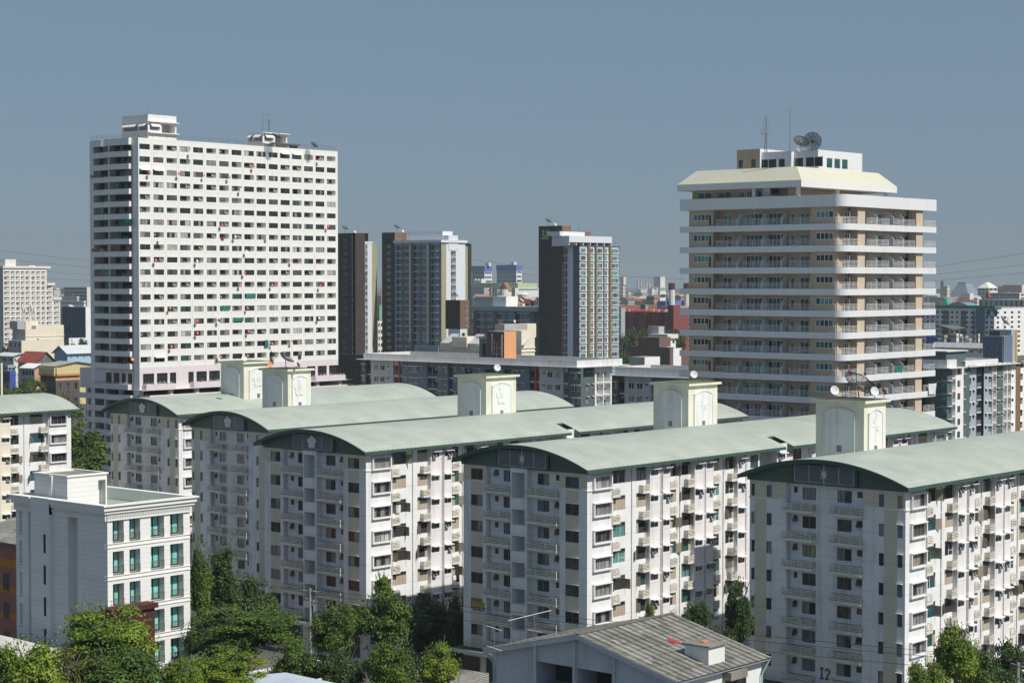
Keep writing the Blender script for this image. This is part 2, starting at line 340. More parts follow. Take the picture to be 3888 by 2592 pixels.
MATS = {
 'white': lambda n: mk_paint(n, (.79,.795,.80), lines=2.8, streak=.42, var=.09),
 'white2': lambda n: mk_paint(n, (.80,.80,.80), streak=.15),
 'whiteT': lambda n: mk_paint(n, (.79,.79,.765), lines=2.77, streak=.16, var=.04),
 'pinkT': lambda n: mk_paint(n, (.70,.63,.66), streak=.16, var=.05),
 'pier': lambda n: mk_paint(n, (.76,.735,.75), lines=2.8, streak=.40, var=.09),
 'pierZ': lambda n: mk_paint(n, (.76,.70,.58), lines=2.8, streak=.12, var=.05),
 'cream': lambda n: mk_paint(n, (.64,.60,.47), lines=2.8, streak=.14),
 'creamtank': lambda n: mk_paint(n, (.74,.73,.60), streak=.45, var=.1, dirt=(.40,.41,.34)),
 'whitetank': lambda n: mk_paint(n, (.74,.76,.74), streak=.35, var=.06),
 'moss': lambda n: mk_paint(n, (.15,.19,.09), var=.4, streak=.6, dirt=(.12,.12,.11)),
 'darkslab': lambda n: mk_paint(n, (.07,.08,.06), var=.4, streak=.5),
 'rail': lambda n: mk_plain(n, (.74,.70,.60), .6),
 'railw': lambda n: mk_plain(n, (.80,.80,.80), .45),
 'slabc': lambda n: mk_paint(n, (.72,.71,.66), streak=.35, var=.12),
 'roofgreen': lambda n: mk_ribs(n, (.43,.475,.415), 0, .74, .5, dark=.42, var=.16),
 'green': lambda n: mk_paint(n, (.055,.10,.082), rough=.5, streak=.1, var=.15, dirt=(.05,.07,.06)),
 'gablegreen': lambda n: mk_ribs(n, (.07,.125,.10), 1, .3, .5, dark=.75, var=.15, corr=.3, bump=.5),
 'panelgrey': lambda n: mk_plain(n, (.115,.14,.16), .35),
 'emblem': lambda n: mk_plain(n, (.72,.72,.72), .6),
 'alu': lambda n: mk_plain(n, (.22,.21,.21), .4, .3),
 'aluw': lambda n: mk_plain(n, (.72,.73,.72), .4),
 'alubrown': lambda n: mk_plain(n, (.10,.085,.075), .5),
 'awning': lambda n: mk_plain(n, (.78,.76,.74), .6),
 'shutter': lambda n: mk_ribs(n, (.47,.40,.31), 2, .1, .6, dark=.70, var=.12, corr=.1, bump=.3),
 'shutter2': lambda n: mk_ribs(n, (.33,.28,.22), 2, .1, .6, dark=.70, var=.12, corr=.1, bump=.3),
 'pipe': lambda n: mk_plain(n, (.50,.49,.48), .5),
 'glass_dark': lambda n: mk_glass(n, (.020,.022,.024)),
 'glass_grey': lambda n: mk_glass(n, (.06,.066,.07)),
 'glass_teal': lambda n: mk_glass(n, (.025,.085,.085)),
 'glass_teal2': lambda n: mk_glass(n, (.06,.20,.19)),
 'glass_mint': lambda n: mk_curtain(n, (.22,.60,.56), .8),
 'glass_blue': lambda n: mk_glass(n, (.05,.13,.19)),
 'curtain_grey': lambda n: mk_curtain(n, (.30,.30,.30)),
 'curtain_white': lambda n: mk_curtain(n, (.50,.50,.49), .55),
 'curtain_beige': lambda n: mk_curtain(n, (.40,.33,.23)),
 'curtain_dark': lambda n: mk_curtain(n, (.10,.085,.075)),
 'curtain_blue': lambda n: mk_curtain(n, (.16,.23,.30)),
 'curtain_teal': lambda n: mk_curtain(n, (.12,.30,.29), .6),
 'curtain_green': lambda n: mk_curtain(n, (.18,.22,.02), .6),
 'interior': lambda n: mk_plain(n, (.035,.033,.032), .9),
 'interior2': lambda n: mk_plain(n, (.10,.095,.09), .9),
 'ac': lambda n: mk_plain(n, (.62,.60,.54), .6),
 'acfan': lambda n: mk_plain(n, (.07,.07,.07), .6),
 'concrete': lambda n: mk_paint(n, (.36,.35,.33), streak=.4, var=.2),
 'concdark': lambda n: mk_paint(n, (.17,.165,.15), streak=.5, var=.3, dirt=(.07,.07,.06)),
 'dish': lambda n: mk_plain(n, (.62,.64,.64), .5),
 'dishred': lambda n: mk_plain(n, (.62,.075,.085), .5),
 'dishorange': lambda n: mk_plain(n, (.60,.22,.10), .5),
 'dishtext': lambda n: mk_plain(n, (.80,.72,.70), .5),
 'black': lambda n: mk_plain(n, (.015,.015,.016), .5),
 'steel': lambda n: mk_plain(n, (.30,.31,.31), .4, .5),
 'dishmesh': lambda n: mk_mesh(n, (.025,.025,.025), .42),
}
def M(name):
    if name not in _MC:
        _MC[name] = MATS[name](name) if name in MATS else mk_plain(name, (.5, .5, .5))
    return _MC[name]
def PM(name, *a, **k):           # register a plain paint
    MATS[name] = lambda n: mk_paint(n, *a, **k)
    return name
PMG = MATS.__setitem__('grime_shade', lambda n: mk_paint(n, (.30, .29, .27), streak=.8, var=.3, dirt=(.10, .10, .09)))  # wall grime, toned darker to paint in the shade between ledge slats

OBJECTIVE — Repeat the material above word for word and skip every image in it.

WRITTEN RESPONSE —
Keep writing the Blender script for this image. This is part 2, starting at line 340. More parts follow. Take the picture to be 3888 by 2592 pixels.
MATS = {
 'white': lambda n: mk_paint(n, (.79,.795,.80), lines=2.8, streak=.42, var=.09),
 'white2': lambda n: mk_paint(n, (.80,.80,.80), streak=.15),
 'whiteT': lambda n: mk_paint(n, (.79,.79,.765), lines=2.77, streak=.16, var=.04),
 'pinkT': lambda n: mk_paint(n, (.70,.63,.66), streak=.16, var=.05),
 'pier': lambda n: mk_paint(n, (.76,.735,.75), lines=2.8, streak=.40, var=.09),
 'pierZ': lambda n: mk_paint(n, (.76,.70,.58), lines=2.8, streak=.12, var=.05),
 'cream': lambda n: mk_paint(n, (.64,.60,.47), lines=2.8, streak=.14),
 'creamtank': lambda n: mk_paint(n, (.74,.73,.60), streak=.45, var=.1, dirt=(.40,.41,.34)),
 'whitetank': lambda n: mk_paint(n, (.74,.76,.74), streak=.35, var=.06),
 'moss': lambda n: mk_paint(n, (.15,.19,.09), var=.4, streak=.6, dirt=(.12,.12,.11)),
 'darkslab': lambda n: mk_paint(n, (.07,.08,.06), var=.4, streak=.5),
 'rail': lambda n: mk_plain(n, (.74,.70,.60), .6),
 'railw': lambda n: mk_plain(n, (.80,.80,.80), .45),
 'slabc': lambda n: mk_paint(n, (.72,.71,.66), streak=.35, var=.12),
 'roofgreen': lambda n: mk_ribs(n, (.43,.475,.415), 0, .74, .5, dark=.42, var=.16),
 'green': lambda n: mk_paint(n, (.055,.10,.082), rough=.5, streak=.1, var=.15, dirt=(.05,.07,.06)),
 'gablegreen': lambda n: mk_ribs(n, (.07,.125,.10), 1, .3, .5, dark=.75, var=.15, corr=.3, bump=.5),
 'panelgrey': lambda n: mk_plain(n, (.115,.14,.16), .35),
 'emblem': lambda n: mk_plain(n, (.72,.72,.72), .6),
 'alu': lambda n: mk_plain(n, (.22,.21,.21), .4, .3),
 'aluw': lambda n: mk_plain(n, (.72,.73,.72), .4),
 'alubrown': lambda n: mk_plain(n, (.10,.085,.075), .5),
 'awning': lambda n: mk_plain(n, (.78,.76,.74), .6),
 'shutter': lambda n: mk_ribs(n, (.47,.40,.31), 2, .1, .6, dark=.70, var=.12, corr=.1, bump=.3),
 'shutter2': lambda n: mk_ribs(n, (.33,.28,.22), 2, .1, .6, dark=.70, var=.12, corr=.1, bump=.3),
 'pipe': lambda n: mk_plain(n, (.50,.49,.48), .5),
 'glass_dark': lambda n: mk_glass(n, (.020,.022,.024)),
 'glass_grey': lambda n: mk_glass(n, (.06,.066,.07)),
 'glass_teal': lambda n: mk_glass(n, (.025,.085,.085)),
 'glass_teal2': lambda n: mk_glass(n, (.06,.20,.19)),
 'glass_mint': lambda n: mk_curtain(n, (.22,.60,.56), .8),
 'glass_blue': lambda n: mk_glass(n, (.05,.13,.19)),
 'curtain_grey': lambda n: mk_curtain(n, (.30,.30,.30)),
 'curtain_white': lambda n: mk_curtain(n, (.50,.50,.49), .55),
 'curtain_beige': lambda n: mk_curtain(n, (.40,.33,.23)),
 'curtain_dark': lambda n: mk_curtain(n, (.10,.085,.075)),
 'curtain_blue': lambda n: mk_curtain(n, (.16,.23,.30)),
 'curtain_teal': lambda n: mk_curtain(n, (.12,.30,.29), .6),
 'curtain_green': lambda n: mk_curtain(n, (.18,.22,.02), .6),
 'interior': lambda n: mk_plain(n, (.035,.033,.032), .9),
 'interior2': lambda n: mk_plain(n, (.10,.095,.09), .9),
 'ac': lambda n: mk_plain(n, (.62,.60,.54), .6),
 'acfan': lambda n: mk_plain(n, (.07,.07,.07), .6),
 'concrete': lambda n: mk_paint(n, (.36,.35,.33), streak=.4, var=.2),
 'concdark': lambda n: mk_paint(n, (.17,.165,.15), streak=.5, var=.3, dirt=(.07,.07,.06)),
 'dish': lambda n: mk_plain(n, (.62,.64,.64), .5),
 'dishred': lambda n: mk_plain(n, (.62,.075,.085), .5),
 'dishorange': lambda n: mk_plain(n, (.60,.22,.10), .5),
 'dishtext': lambda n: mk_plain(n, (.80,.72,.70), .5),
 'black': lambda n: mk_plain(n, (.015,.015,.016), .5),
 'steel': lambda n: mk_plain(n, (.30,.31,.31), .4, .5),
 'dishmesh': lambda n: mk_mesh(n, (.025,.025,.025), .42),
}
def M(name):
    if name not in _MC:
        _MC[name] = MATS[name](name) if name in MATS else mk_plain(name, (.5, .5, .5))
    return _MC[name]
def PM(name, *a, **k):           # register a plain paint
    MATS[name] = lambda n: mk_paint(n, *a, **k)
    return name
PMG = MATS.__setitem__('grime_shade', lambda n: mk_paint(n, (.30, .29, .27), streak=.8, var=.3, dirt=(.10, .10, .09)))  # wall grime, toned darker to paint in the shade between ledge slats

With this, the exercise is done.